His successor, Janet Archer, has in her turn just resigned. She was different from him, but no better. She had come from the English Arts Council, with little previous experience of Scotland. Her skills, such as they were, lay in the administrative manipulation of a system of subsidy and patronage.

This is no doubt what made her attractive to the great and good Scots who appointed her. After all, much else in our country is run on subsidy and patronage, and by people like them.

Here is a sample of what she had to say during a car-crash session with the culture committee of the Scottish Parliament, in the wake of furious protests from artists, writers and cultural groups after the distribution of the loaves and fishes for 2018. She is talking about one of the criteria for this kind of activity: “We work geographically in many different ways. There is a new initiative to accelerate how we work in relation to places, but we already have place partnerships with a large number of local authorities, which are set out on our website.

“Those involve co-investing against match funding from local authorities, which makes our resource go further. It is a bottom-up approach. We work with communities to help to develop their aspirations in the arts.”

Archer’s presentation to the committee contained many such passages of mysterious gobbledegook, all adding to the impression of an outfit where the left hand did not know what the right hand was doing. Creative Scotland had sunk to the level of displeasing almost everybody – hardly a desirable posture for what is supposed to be a fairy godmother.

It would be fair to add that Archer was at the time under critical questioning from MSPs who had their own local agendas to press. “What about Ayr?’ said one, “What about the Borders?” said another, “What about West Dunbartonshire?” said a third. Of course it is part of the job of politicians to represent the interests of their constituents, but in this case the profusion of special pleading lost sight of any concept of culture in the country as a whole. Here, instead, was the familiar pork-barrel in action.

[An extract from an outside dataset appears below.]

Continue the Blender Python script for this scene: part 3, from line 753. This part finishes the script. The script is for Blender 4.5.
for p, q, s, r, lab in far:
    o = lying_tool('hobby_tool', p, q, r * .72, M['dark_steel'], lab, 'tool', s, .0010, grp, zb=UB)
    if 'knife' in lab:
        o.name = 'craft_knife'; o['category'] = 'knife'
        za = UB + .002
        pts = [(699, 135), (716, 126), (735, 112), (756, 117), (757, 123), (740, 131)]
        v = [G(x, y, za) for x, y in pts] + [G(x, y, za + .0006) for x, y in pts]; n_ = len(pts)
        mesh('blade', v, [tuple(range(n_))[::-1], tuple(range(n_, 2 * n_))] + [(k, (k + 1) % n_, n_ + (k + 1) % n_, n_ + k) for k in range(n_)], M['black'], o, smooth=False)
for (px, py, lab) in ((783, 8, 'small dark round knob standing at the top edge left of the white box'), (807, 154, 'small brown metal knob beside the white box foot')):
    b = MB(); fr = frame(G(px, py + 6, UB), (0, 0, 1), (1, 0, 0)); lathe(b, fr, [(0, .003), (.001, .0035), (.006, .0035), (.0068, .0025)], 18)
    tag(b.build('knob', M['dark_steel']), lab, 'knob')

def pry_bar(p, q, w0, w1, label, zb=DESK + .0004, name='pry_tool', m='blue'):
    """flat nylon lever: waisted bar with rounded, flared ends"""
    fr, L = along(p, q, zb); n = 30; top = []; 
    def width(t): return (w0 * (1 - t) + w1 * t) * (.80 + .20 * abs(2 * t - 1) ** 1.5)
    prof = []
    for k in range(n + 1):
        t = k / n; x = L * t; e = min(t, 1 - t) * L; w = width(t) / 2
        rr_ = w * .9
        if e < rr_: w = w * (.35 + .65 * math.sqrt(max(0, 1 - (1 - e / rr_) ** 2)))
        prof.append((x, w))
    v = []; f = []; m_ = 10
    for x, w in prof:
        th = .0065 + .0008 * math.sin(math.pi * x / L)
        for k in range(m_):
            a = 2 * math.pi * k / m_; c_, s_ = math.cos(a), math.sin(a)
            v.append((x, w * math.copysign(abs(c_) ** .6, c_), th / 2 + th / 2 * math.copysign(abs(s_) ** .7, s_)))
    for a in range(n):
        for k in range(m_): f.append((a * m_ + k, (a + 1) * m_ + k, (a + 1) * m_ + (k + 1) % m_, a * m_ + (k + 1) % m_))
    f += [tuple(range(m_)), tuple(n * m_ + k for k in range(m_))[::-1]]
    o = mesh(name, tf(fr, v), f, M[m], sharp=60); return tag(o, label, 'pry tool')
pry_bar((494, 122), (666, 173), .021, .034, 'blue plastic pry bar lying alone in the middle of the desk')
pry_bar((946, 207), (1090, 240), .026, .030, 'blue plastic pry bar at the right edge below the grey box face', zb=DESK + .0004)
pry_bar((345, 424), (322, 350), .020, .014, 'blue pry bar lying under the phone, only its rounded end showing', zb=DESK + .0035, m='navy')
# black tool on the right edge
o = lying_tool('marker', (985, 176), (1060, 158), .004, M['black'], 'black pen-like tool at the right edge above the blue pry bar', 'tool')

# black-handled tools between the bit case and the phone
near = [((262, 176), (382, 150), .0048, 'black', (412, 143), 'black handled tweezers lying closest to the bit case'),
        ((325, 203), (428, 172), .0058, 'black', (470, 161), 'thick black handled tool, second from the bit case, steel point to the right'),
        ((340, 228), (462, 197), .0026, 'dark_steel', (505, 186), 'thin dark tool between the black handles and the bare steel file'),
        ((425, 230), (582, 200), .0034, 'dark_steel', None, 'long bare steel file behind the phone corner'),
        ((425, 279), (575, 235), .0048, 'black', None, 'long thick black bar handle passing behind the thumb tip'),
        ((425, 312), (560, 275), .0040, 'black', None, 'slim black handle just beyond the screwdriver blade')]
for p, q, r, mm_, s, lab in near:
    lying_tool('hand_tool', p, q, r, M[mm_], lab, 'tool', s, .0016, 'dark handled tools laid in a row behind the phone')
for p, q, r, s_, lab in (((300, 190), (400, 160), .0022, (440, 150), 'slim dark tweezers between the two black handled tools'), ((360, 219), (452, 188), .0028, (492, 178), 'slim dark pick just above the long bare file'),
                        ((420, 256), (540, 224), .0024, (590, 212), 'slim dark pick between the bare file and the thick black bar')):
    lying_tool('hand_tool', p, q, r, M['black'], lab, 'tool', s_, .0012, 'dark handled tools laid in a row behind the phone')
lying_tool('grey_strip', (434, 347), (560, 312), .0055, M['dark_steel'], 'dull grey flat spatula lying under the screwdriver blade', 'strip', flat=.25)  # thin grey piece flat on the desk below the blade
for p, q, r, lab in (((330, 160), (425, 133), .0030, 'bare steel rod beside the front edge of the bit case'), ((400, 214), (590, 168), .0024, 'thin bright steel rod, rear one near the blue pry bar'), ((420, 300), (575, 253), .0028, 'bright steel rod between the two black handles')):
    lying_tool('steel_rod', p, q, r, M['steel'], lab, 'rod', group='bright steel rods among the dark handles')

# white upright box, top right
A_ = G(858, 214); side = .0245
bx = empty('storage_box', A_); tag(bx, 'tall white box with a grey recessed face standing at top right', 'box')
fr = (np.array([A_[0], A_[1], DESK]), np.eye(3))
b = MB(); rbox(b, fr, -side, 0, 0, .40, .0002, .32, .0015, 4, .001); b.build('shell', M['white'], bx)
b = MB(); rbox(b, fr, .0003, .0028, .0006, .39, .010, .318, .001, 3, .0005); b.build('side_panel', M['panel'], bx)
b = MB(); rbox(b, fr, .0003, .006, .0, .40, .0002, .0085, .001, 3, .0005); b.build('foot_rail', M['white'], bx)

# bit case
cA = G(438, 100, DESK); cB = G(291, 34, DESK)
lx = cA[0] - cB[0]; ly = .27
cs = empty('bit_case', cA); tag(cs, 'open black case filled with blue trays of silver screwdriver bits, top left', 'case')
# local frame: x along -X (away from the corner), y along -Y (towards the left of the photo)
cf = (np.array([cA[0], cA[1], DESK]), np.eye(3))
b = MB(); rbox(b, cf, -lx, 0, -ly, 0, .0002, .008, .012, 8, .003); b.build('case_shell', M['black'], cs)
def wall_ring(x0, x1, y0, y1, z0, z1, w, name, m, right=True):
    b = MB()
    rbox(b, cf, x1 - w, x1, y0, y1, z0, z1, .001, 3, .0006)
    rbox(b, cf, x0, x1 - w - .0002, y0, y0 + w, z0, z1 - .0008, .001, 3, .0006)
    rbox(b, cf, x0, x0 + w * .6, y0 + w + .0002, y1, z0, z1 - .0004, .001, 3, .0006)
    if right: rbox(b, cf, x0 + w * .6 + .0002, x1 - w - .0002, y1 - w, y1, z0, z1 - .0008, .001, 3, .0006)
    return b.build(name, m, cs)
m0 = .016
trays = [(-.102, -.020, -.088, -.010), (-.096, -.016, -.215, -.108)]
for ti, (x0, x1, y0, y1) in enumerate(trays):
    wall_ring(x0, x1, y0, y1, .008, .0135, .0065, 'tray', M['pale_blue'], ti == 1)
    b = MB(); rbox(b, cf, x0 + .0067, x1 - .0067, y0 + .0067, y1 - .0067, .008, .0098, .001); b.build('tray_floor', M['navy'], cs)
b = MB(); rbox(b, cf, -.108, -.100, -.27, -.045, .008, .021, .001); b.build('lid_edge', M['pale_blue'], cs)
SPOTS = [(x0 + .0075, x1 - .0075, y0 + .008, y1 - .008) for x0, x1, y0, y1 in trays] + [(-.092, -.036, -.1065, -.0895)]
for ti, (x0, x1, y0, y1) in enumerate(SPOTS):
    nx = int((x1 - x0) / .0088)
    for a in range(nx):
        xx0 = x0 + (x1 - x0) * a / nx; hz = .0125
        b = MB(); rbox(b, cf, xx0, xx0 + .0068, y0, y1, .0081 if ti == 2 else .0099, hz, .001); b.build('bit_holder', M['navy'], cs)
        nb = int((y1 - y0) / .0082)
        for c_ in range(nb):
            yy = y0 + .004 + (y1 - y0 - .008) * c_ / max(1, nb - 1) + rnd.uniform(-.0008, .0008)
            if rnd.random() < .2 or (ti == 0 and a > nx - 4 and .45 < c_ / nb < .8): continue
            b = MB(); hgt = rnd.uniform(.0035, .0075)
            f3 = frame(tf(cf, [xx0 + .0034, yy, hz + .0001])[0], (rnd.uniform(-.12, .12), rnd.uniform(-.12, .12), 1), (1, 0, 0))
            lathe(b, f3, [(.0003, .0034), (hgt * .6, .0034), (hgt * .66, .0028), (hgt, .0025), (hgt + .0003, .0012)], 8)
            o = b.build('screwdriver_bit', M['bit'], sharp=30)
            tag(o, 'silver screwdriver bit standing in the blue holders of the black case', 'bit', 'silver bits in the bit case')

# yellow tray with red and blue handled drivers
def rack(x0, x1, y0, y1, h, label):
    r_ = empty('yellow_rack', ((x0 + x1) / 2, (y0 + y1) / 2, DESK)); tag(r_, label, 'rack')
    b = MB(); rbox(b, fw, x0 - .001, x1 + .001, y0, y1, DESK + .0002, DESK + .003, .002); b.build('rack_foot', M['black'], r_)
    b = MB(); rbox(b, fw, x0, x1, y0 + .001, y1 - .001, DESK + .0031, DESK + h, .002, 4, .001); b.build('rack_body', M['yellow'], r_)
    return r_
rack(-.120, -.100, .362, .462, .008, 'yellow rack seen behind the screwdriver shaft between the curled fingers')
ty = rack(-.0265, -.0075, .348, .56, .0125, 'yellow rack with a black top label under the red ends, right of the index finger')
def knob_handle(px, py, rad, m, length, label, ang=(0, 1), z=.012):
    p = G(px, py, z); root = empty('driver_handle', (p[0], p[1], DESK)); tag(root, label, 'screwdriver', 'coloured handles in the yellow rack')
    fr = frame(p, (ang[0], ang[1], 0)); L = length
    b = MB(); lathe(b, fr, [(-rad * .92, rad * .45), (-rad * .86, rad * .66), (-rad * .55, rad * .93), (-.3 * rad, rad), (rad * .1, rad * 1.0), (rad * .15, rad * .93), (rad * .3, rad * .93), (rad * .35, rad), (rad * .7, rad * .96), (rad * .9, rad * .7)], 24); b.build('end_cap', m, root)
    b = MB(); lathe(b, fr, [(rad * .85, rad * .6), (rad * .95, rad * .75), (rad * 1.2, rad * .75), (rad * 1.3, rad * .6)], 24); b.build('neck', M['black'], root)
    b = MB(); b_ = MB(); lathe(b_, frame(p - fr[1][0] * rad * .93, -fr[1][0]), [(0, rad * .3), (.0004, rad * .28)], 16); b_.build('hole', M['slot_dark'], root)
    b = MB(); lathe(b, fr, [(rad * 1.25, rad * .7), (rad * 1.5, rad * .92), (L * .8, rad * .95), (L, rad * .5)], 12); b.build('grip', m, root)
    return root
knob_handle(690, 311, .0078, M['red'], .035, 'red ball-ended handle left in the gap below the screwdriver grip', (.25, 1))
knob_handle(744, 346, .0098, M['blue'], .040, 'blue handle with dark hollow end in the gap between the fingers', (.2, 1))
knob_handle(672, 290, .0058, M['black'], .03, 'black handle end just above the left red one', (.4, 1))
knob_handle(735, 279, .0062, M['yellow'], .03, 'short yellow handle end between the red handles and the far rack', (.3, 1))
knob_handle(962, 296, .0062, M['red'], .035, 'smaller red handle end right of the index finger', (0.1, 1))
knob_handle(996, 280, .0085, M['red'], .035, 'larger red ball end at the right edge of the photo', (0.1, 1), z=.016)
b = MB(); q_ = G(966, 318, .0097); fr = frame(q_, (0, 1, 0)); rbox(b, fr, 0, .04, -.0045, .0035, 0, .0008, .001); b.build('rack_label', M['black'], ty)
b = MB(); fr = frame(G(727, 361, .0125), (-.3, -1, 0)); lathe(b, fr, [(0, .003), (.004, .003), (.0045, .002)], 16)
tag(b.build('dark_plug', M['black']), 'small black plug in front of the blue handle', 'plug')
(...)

Producers of culture, if I may borrow the committee’s cant, are lonely people. While other workers enjoy the fellowship of the office or the factory or the canteen, we have to sit on our own for hours on end with only a laptop for company. The wife is trained to keep out of the study and the kids are told to shush, or nowadays are bribed to do so with the latest computer game.

Every so often periods of writer’s block still arrive. Then the only thing for it is to summon a bosom buddy and go out on the randan for a few hours (or days). This needs to be done in a city, where there are good pubs, where you can meet more of your mates and where, if you slump into a gutter, there is somebody to pick you up. That’s why the literary life of Scotland gets concentrated in Edinburgh and Glasgow, not in Auchtermuchty or Lesmahagow.

Yet one of Creative Scotland’s more ridiculous aims, as revealed in Archer’s testimony, is to spread cultural activity in an absolutely even layer all over the country.

In this it fully conforms with the declared purposes of the Scottish Government, and its desire for equality in everything. The two sides may have their tiffs, but are at one in this essential. We can tell as much from the way they express their agreement in the same official jargon, impenetrable to outsiders but presumably transparent to them. They are talking to each other, yet past the artists they are supposed to represent and help.

All this is in general a world away from the language (or rather the three languages: English, Scots, Gaelic) of the rest of us in Scotland. We are a nation skilled in the use and usage of languages: when to switch from one to another, which register to adopt in each, what vocabulary to deploy. This is, apart from anything else, a vital basis of our rich national literature. It is also why we find the official jargon so ugly, colourless and rebarbative.

The language problem represents a reality underneath, of a nation rather different from what its political class and its cultural bureaucracy believe or want it to be.

Till this situation improves, Creative Scotland will continue to be the opposite of what its name suggests.